→ Requirement
Repeat all of the records verbatim.
------------------------------------------------------------------------
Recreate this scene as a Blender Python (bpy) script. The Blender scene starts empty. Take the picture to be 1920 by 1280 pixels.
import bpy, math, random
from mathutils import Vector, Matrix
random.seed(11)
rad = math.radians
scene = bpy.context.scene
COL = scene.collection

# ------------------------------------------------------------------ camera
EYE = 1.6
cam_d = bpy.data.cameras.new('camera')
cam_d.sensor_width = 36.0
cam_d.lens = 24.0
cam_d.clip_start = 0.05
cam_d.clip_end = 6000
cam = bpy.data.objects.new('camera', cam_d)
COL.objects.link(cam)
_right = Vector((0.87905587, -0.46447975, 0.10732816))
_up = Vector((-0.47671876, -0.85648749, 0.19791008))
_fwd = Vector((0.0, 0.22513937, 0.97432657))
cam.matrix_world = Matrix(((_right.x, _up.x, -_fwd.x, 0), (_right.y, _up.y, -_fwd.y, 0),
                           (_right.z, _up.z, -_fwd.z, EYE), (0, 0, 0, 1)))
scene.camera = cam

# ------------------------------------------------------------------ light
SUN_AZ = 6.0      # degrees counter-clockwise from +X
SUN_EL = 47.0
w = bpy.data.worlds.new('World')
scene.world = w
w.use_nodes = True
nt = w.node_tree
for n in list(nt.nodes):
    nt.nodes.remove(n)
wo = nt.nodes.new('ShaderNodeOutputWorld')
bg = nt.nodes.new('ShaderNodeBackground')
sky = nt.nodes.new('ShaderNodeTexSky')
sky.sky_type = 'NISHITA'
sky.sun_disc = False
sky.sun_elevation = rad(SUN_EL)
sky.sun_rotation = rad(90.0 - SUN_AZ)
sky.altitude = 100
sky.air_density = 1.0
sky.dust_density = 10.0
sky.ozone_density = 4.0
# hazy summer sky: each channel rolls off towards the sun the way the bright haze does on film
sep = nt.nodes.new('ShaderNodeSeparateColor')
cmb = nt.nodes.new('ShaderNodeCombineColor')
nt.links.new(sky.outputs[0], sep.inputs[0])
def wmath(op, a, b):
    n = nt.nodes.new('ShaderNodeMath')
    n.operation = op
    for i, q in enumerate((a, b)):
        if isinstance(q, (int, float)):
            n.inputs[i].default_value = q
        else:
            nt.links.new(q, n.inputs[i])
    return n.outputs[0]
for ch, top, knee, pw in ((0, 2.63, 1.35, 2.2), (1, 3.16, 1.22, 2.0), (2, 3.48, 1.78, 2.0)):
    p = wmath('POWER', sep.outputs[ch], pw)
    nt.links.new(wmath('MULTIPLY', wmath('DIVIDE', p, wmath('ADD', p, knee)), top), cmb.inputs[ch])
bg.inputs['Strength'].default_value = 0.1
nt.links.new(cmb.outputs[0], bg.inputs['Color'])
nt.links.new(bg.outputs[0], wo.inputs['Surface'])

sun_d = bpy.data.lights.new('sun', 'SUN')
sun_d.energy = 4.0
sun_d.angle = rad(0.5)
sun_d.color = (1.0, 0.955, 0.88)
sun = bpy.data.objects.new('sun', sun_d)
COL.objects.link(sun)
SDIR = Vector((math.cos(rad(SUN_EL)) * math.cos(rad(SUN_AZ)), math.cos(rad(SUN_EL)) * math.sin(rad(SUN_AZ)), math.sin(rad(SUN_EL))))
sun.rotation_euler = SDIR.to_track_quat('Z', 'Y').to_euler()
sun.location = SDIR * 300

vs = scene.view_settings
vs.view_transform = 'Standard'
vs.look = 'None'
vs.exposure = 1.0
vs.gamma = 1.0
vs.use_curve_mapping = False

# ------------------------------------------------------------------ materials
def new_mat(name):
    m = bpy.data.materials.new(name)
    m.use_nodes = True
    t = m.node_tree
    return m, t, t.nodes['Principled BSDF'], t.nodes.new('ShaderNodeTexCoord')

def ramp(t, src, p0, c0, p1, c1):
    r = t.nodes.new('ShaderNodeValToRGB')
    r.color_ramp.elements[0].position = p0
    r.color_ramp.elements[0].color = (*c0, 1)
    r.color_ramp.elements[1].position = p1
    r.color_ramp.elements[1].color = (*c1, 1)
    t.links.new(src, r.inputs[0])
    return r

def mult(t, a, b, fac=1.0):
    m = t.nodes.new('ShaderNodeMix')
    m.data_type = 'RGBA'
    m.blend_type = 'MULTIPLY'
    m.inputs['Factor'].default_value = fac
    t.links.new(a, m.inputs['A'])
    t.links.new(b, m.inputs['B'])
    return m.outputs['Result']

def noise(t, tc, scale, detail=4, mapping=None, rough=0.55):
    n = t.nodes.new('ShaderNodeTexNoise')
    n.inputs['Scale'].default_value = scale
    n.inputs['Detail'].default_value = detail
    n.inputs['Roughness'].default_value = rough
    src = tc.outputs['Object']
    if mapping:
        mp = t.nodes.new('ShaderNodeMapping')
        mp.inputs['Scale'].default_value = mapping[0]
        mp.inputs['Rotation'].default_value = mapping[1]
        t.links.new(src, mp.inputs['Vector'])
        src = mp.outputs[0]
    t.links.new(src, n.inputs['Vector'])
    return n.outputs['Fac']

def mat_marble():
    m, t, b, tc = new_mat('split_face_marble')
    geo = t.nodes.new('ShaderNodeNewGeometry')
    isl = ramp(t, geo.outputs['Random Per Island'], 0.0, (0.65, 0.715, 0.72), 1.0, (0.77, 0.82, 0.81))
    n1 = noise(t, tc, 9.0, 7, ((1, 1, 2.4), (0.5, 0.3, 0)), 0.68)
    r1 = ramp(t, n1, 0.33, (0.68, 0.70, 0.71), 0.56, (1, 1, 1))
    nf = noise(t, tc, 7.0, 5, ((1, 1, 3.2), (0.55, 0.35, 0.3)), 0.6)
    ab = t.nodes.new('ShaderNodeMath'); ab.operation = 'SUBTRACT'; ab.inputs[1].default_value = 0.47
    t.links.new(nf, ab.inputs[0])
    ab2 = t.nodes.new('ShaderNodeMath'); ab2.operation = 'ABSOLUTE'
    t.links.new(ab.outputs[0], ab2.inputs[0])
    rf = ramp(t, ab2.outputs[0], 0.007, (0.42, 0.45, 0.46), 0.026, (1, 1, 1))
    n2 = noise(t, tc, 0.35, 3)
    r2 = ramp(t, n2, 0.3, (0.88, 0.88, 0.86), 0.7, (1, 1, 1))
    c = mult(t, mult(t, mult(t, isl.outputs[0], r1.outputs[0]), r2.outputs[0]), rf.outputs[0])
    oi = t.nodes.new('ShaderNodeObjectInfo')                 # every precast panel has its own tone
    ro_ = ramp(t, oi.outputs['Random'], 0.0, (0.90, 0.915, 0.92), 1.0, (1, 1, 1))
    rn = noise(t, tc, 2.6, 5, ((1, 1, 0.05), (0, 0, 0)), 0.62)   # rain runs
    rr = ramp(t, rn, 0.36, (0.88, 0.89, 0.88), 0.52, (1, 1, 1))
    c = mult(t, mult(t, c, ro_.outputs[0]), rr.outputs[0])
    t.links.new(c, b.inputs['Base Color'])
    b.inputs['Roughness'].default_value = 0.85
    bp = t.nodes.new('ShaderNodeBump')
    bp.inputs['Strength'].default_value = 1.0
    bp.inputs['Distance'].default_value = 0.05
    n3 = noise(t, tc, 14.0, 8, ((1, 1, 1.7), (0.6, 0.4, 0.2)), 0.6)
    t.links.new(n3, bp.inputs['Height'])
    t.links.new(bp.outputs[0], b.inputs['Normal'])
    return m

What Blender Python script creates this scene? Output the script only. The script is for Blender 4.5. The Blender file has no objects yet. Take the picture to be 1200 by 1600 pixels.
------------------------------------------------------------------------
→ Answer below
Recreate this scene as a Blender Python (bpy) script. The Blender scene starts empty. Take the picture to be 1920 by 1280 pixels.
import bpy, math, random
from mathutils import Vector, Matrix
random.seed(11)
rad = math.radians
scene = bpy.context.scene
COL = scene.collection

# ------------------------------------------------------------------ camera
EYE = 1.6
cam_d = bpy.data.cameras.new('camera')
cam_d.sensor_width = 36.0
cam_d.lens = 24.0
cam_d.clip_start = 0.05
cam_d.clip_end = 6000
cam = bpy.data.objects.new('camera', cam_d)
COL.objects.link(cam)
_right = Vector((0.87905587, -0.46447975, 0.10732816))
_up = Vector((-0.47671876, -0.85648749, 0.19791008))
_fwd = Vector((0.0, 0.22513937, 0.97432657))
cam.matrix_world = Matrix(((_right.x, _up.x, -_fwd.x, 0), (_right.y, _up.y, -_fwd.y, 0),
                           (_right.z, _up.z, -_fwd.z, EYE), (0, 0, 0, 1)))
scene.camera = cam

# ------------------------------------------------------------------ light
SUN_AZ = 6.0      # degrees counter-clockwise from +X
SUN_EL = 47.0
w = bpy.data.worlds.new('World')
scene.world = w
w.use_nodes = True
nt = w.node_tree
for n in list(nt.nodes):
    nt.nodes.remove(n)
wo = nt.nodes.new('ShaderNodeOutputWorld')
bg = nt.nodes.new('ShaderNodeBackground')
sky = nt.nodes.new('ShaderNodeTexSky')
sky.sky_type = 'NISHITA'
sky.sun_disc = False
sky.sun_elevation = rad(SUN_EL)
sky.sun_rotation = rad(90.0 - SUN_AZ)
sky.altitude = 100
sky.air_density = 1.0
sky.dust_density = 10.0
sky.ozone_density = 4.0
# hazy summer sky: each channel rolls off towards the sun the way the bright haze does on film
sep = nt.nodes.new('ShaderNodeSeparateColor')
cmb = nt.nodes.new('ShaderNodeCombineColor')
nt.links.new(sky.outputs[0], sep.inputs[0])
def wmath(op, a, b):
    n = nt.nodes.new('ShaderNodeMath')
    n.operation = op
    for i, q in enumerate((a, b)):
        if isinstance(q, (int, float)):
            n.inputs[i].default_value = q
        else:
            nt.links.new(q, n.inputs[i])
    return n.outputs[0]
for ch, top, knee, pw in ((0, 2.63, 1.35, 2.2), (1, 3.16, 1.22, 2.0), (2, 3.48, 1.78, 2.0)):
    p = wmath('POWER', sep.outputs[ch], pw)
    nt.links.new(wmath('MULTIPLY', wmath('DIVIDE', p, wmath('ADD', p, knee)), top), cmb.inputs[ch])
bg.inputs['Strength'].default_value = 0.1
nt.links.new(cmb.outputs[0], bg.inputs['Color'])
nt.links.new(bg.outputs[0], wo.inputs['Surface'])

sun_d = bpy.data.lights.new('sun', 'SUN')
sun_d.energy = 4.0
sun_d.angle = rad(0.5)
sun_d.color = (1.0, 0.955, 0.88)
sun = bpy.data.objects.new('sun', sun_d)
COL.objects.link(sun)
SDIR = Vector((math.cos(rad(SUN_EL)) * math.cos(rad(SUN_AZ)), math.cos(rad(SUN_EL)) * math.sin(rad(SUN_AZ)), math.sin(rad(SUN_EL))))
sun.rotation_euler = SDIR.to_track_quat('Z', 'Y').to_euler()
sun.location = SDIR * 300

vs = scene.view_settings
vs.view_transform = 'Standard'
vs.look = 'None'
vs.exposure = 1.0
vs.gamma = 1.0
vs.use_curve_mapping = False

# ------------------------------------------------------------------ materials
def new_mat(name):
    m = bpy.data.materials.new(name)
    m.use_nodes = True
    t = m.node_tree
    return m, t, t.nodes['Principled BSDF'], t.nodes.new('ShaderNodeTexCoord')

def ramp(t, src, p0, c0, p1, c1):
    r = t.nodes.new('ShaderNodeValToRGB')
    r.color_ramp.elements[0].position = p0
    r.color_ramp.elements[0].color = (*c0, 1)
    r.color_ramp.elements[1].position = p1
    r.color_ramp.elements[1].color = (*c1, 1)
    t.links.new(src, r.inputs[0])
    return r

def mult(t, a, b, fac=1.0):
    m = t.nodes.new('ShaderNodeMix')
    m.data_type = 'RGBA'
    m.blend_type = 'MULTIPLY'
    m.inputs['Factor'].default_value = fac
    t.links.new(a, m.inputs['A'])
    t.links.new(b, m.inputs['B'])
    return m.outputs['Result']

def noise(t, tc, scale, detail=4, mapping=None, rough=0.55):
    n = t.nodes.new('ShaderNodeTexNoise')
    n.inputs['Scale'].default_value = scale
    n.inputs['Detail'].default_value = detail
    n.inputs['Roughness'].default_value = rough
    src = tc.outputs['Object']
    if mapping:
        mp = t.nodes.new('ShaderNodeMapping')
        mp.inputs['Scale'].default_value = mapping[0]
        mp.inputs['Rotation'].default_value = mapping[1]
        t.links.new(src, mp.inputs['Vector'])
        src = mp.outputs[0]
    t.links.new(src, n.inputs['Vector'])
    return n.outputs['Fac']

def mat_marble():
    m, t, b, tc = new_mat('split_face_marble')
    geo = t.nodes.new('ShaderNodeNewGeometry')
    isl = ramp(t, geo.outputs['Random Per Island'], 0.0, (0.65, 0.715, 0.72), 1.0, (0.77, 0.82, 0.81))
    n1 = noise(t, tc, 9.0, 7, ((1, 1, 2.4), (0.5, 0.3, 0)), 0.68)
    r1 = ramp(t, n1, 0.33, (0.68, 0.70, 0.71), 0.56, (1, 1, 1))
    nf = noise(t, tc, 7.0, 5, ((1, 1, 3.2), (0.55, 0.35, 0.3)), 0.6)
    ab = t.nodes.new('ShaderNodeMath'); ab.operation = 'SUBTRACT'; ab.inputs[1].default_value = 0.47
    t.links.new(nf, ab.inputs[0])
    ab2 = t.nodes.new('ShaderNodeMath'); ab2.operation = 'ABSOLUTE'
    t.links.new(ab.outputs[0], ab2.inputs[0])
    rf = ramp(t, ab2.outputs[0], 0.007, (0.42, 0.45, 0.46), 0.026, (1, 1, 1))
    n2 = noise(t, tc, 0.35, 3)
    r2 = ramp(t, n2, 0.3, (0.88, 0.88, 0.86), 0.7, (1, 1, 1))
    c = mult(t, mult(t, mult(t, isl.outputs[0], r1.outputs[0]), r2.outputs[0]), rf.outputs[0])
    oi = t.nodes.new('ShaderNodeObjectInfo')                 # every precast panel has its own tone
    ro_ = ramp(t, oi.outputs['Random'], 0.0, (0.90, 0.915, 0.92), 1.0, (1, 1, 1))
    rn = noise(t, tc, 2.6, 5, ((1, 1, 0.05), (0, 0, 0)), 0.62)   # rain runs
    rr = ramp(t, rn, 0.36, (0.88, 0.89, 0.88), 0.52, (1, 1, 1))
    c = mult(t, mult(t, c, ro_.outputs[0]), rr.outputs[0])
    t.links.new(c, b.inputs['Base Color'])
    b.inputs['Roughness'].default_value = 0.85
    bp = t.nodes.new('ShaderNodeBump')
    bp.inputs['Strength'].default_value = 1.0
    bp.inputs['Distance'].default_value = 0.05
    n3 = noise(t, tc, 14.0, 8, ((1, 1, 1.7), (0.6, 0.4, 0.2)), 0.6)
    t.links.new(n3, bp.inputs['Height'])
    t.links.new(bp.outputs[0], b.inputs['Normal'])
    return m

What Blender Python script creates this scene? Output the script only. The script is for Blender 4.5. The Blender file has no objects yet. Take the picture to be 1200 by 1600 pixels.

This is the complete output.